Material ::

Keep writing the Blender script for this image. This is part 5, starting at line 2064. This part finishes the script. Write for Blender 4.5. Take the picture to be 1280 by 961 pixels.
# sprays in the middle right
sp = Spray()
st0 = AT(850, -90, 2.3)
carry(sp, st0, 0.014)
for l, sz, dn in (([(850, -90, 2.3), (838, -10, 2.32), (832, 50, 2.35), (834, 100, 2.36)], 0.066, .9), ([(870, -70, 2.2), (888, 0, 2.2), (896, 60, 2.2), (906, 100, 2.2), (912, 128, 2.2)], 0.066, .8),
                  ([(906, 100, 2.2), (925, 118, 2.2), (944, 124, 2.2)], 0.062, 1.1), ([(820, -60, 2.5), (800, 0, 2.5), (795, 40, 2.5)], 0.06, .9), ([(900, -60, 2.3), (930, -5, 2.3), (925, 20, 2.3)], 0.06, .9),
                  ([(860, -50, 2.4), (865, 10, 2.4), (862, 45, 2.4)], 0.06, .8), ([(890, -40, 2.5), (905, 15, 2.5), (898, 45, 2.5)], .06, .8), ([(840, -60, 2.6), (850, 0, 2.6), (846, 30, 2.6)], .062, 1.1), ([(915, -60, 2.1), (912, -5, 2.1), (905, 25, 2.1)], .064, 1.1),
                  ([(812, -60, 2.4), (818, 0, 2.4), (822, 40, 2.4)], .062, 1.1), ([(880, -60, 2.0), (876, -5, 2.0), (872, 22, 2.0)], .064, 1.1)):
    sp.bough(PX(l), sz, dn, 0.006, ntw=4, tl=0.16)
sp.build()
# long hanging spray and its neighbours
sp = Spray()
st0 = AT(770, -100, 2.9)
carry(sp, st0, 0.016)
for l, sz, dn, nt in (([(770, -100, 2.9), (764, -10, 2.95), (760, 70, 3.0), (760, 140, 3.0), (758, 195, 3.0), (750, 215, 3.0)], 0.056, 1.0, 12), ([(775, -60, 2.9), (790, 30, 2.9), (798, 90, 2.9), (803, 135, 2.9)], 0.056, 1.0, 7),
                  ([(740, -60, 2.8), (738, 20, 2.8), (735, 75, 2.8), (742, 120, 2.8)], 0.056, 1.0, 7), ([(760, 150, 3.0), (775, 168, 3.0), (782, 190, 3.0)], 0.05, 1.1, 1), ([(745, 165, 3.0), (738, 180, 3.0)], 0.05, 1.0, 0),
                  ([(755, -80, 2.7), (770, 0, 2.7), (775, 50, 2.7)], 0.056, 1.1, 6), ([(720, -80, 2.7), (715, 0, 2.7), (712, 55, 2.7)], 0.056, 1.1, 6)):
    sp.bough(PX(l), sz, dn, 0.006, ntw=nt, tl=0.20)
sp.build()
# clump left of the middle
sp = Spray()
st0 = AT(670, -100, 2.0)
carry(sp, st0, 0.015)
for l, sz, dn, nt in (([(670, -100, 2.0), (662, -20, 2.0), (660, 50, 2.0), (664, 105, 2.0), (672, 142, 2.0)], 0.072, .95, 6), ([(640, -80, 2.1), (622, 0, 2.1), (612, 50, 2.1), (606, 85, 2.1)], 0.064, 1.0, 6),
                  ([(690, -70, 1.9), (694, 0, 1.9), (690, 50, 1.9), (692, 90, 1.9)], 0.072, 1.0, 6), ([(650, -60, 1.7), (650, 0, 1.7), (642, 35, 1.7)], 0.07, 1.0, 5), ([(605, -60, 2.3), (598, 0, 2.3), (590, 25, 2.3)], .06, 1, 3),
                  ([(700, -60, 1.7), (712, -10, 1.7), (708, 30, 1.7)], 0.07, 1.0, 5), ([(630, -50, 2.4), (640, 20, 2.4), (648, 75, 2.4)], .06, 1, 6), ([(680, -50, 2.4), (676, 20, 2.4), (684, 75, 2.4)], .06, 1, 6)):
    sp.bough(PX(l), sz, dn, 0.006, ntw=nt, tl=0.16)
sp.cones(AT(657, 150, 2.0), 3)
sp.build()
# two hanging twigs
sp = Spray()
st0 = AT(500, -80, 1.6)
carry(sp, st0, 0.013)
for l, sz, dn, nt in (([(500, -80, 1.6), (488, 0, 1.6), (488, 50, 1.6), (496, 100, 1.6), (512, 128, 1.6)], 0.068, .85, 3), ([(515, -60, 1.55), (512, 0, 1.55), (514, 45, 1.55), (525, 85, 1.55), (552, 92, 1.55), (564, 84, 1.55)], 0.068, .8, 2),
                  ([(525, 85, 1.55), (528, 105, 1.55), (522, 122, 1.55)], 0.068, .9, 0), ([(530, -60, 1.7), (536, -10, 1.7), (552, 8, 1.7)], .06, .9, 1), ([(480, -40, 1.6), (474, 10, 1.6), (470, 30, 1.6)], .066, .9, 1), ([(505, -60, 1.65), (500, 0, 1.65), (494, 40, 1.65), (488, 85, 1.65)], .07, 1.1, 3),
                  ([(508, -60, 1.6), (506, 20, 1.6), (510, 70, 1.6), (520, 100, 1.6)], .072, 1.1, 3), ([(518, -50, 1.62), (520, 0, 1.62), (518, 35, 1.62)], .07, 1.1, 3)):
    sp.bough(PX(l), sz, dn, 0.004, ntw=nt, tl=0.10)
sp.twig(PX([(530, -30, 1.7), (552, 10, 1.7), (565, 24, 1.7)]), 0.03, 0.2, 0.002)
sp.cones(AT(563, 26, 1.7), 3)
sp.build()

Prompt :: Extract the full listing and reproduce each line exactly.

Response to this task ::
Keep writing the Blender script for this image. This is part 5, starting at line 2064. This part finishes the script. Write for Blender 4.5. Take the picture to be 1280 by 961 pixels.
# sprays in the middle right
sp = Spray()
st0 = AT(850, -90, 2.3)
carry(sp, st0, 0.014)
for l, sz, dn in (([(850, -90, 2.3), (838, -10, 2.32), (832, 50, 2.35), (834, 100, 2.36)], 0.066, .9), ([(870, -70, 2.2), (888, 0, 2.2), (896, 60, 2.2), (906, 100, 2.2), (912, 128, 2.2)], 0.066, .8),
                  ([(906, 100, 2.2), (925, 118, 2.2), (944, 124, 2.2)], 0.062, 1.1), ([(820, -60, 2.5), (800, 0, 2.5), (795, 40, 2.5)], 0.06, .9), ([(900, -60, 2.3), (930, -5, 2.3), (925, 20, 2.3)], 0.06, .9),
                  ([(860, -50, 2.4), (865, 10, 2.4), (862, 45, 2.4)], 0.06, .8), ([(890, -40, 2.5), (905, 15, 2.5), (898, 45, 2.5)], .06, .8), ([(840, -60, 2.6), (850, 0, 2.6), (846, 30, 2.6)], .062, 1.1), ([(915, -60, 2.1), (912, -5, 2.1), (905, 25, 2.1)], .064, 1.1),
                  ([(812, -60, 2.4), (818, 0, 2.4), (822, 40, 2.4)], .062, 1.1), ([(880, -60, 2.0), (876, -5, 2.0), (872, 22, 2.0)], .064, 1.1)):
    sp.bough(PX(l), sz, dn, 0.006, ntw=4, tl=0.16)
sp.build()
# long hanging spray and its neighbours
sp = Spray()
st0 = AT(770, -100, 2.9)
carry(sp, st0, 0.016)
for l, sz, dn, nt in (([(770, -100, 2.9), (764, -10, 2.95), (760, 70, 3.0), (760, 140, 3.0), (758, 195, 3.0), (750, 215, 3.0)], 0.056, 1.0, 12), ([(775, -60, 2.9), (790, 30, 2.9), (798, 90, 2.9), (803, 135, 2.9)], 0.056, 1.0, 7),
                  ([(740, -60, 2.8), (738, 20, 2.8), (735, 75, 2.8), (742, 120, 2.8)], 0.056, 1.0, 7), ([(760, 150, 3.0), (775, 168, 3.0), (782, 190, 3.0)], 0.05, 1.1, 1), ([(745, 165, 3.0), (738, 180, 3.0)], 0.05, 1.0, 0),
                  ([(755, -80, 2.7), (770, 0, 2.7), (775, 50, 2.7)], 0.056, 1.1, 6), ([(720, -80, 2.7), (715, 0, 2.7), (712, 55, 2.7)], 0.056, 1.1, 6)):
    sp.bough(PX(l), sz, dn, 0.006, ntw=nt, tl=0.20)
sp.build()
# clump left of the middle
sp = Spray()
st0 = AT(670, -100, 2.0)
carry(sp, st0, 0.015)
for l, sz, dn, nt in (([(670, -100, 2.0), (662, -20, 2.0), (660, 50, 2.0), (664, 105, 2.0), (672, 142, 2.0)], 0.072, .95, 6), ([(640, -80, 2.1), (622, 0, 2.1), (612, 50, 2.1), (606, 85, 2.1)], 0.064, 1.0, 6),
                  ([(690, -70, 1.9), (694, 0, 1.9), (690, 50, 1.9), (692, 90, 1.9)], 0.072, 1.0, 6), ([(650, -60, 1.7), (650, 0, 1.7), (642, 35, 1.7)], 0.07, 1.0, 5), ([(605, -60, 2.3), (598, 0, 2.3), (590, 25, 2.3)], .06, 1, 3),
                  ([(700, -60, 1.7), (712, -10, 1.7), (708, 30, 1.7)], 0.07, 1.0, 5), ([(630, -50, 2.4), (640, 20, 2.4), (648, 75, 2.4)], .06, 1, 6), ([(680, -50, 2.4), (676, 20, 2.4), (684, 75, 2.4)], .06, 1, 6)):
    sp.bough(PX(l), sz, dn, 0.006, ntw=nt, tl=0.16)
sp.cones(AT(657, 150, 2.0), 3)
sp.build()
# two hanging twigs
sp = Spray()
st0 = AT(500, -80, 1.6)
carry(sp, st0, 0.013)
for l, sz, dn, nt in (([(500, -80, 1.6), (488, 0, 1.6), (488, 50, 1.6), (496, 100, 1.6), (512, 128, 1.6)], 0.068, .85, 3), ([(515, -60, 1.55), (512, 0, 1.55), (514, 45, 1.55), (525, 85, 1.55), (552, 92, 1.55), (564, 84, 1.55)], 0.068, .8, 2),
                  ([(525, 85, 1.55), (528, 105, 1.55), (522, 122, 1.55)], 0.068, .9, 0), ([(530, -60, 1.7), (536, -10, 1.7), (552, 8, 1.7)], .06, .9, 1), ([(480, -40, 1.6), (474, 10, 1.6), (470, 30, 1.6)], .066, .9, 1), ([(505, -60, 1.65), (500, 0, 1.65), (494, 40, 1.65), (488, 85, 1.65)], .07, 1.1, 3),
                  ([(508, -60, 1.6), (506, 20, 1.6), (510, 70, 1.6), (520, 100, 1.6)], .072, 1.1, 3), ([(518, -50, 1.62), (520, 0, 1.62), (518, 35, 1.62)], .07, 1.1, 3)):
    sp.bough(PX(l), sz, dn, 0.004, ntw=nt, tl=0.10)
sp.twig(PX([(530, -30, 1.7), (552, 10, 1.7), (565, 24, 1.7)]), 0.03, 0.2, 0.002)
sp.cones(AT(563, 26, 1.7), 3)
sp.build()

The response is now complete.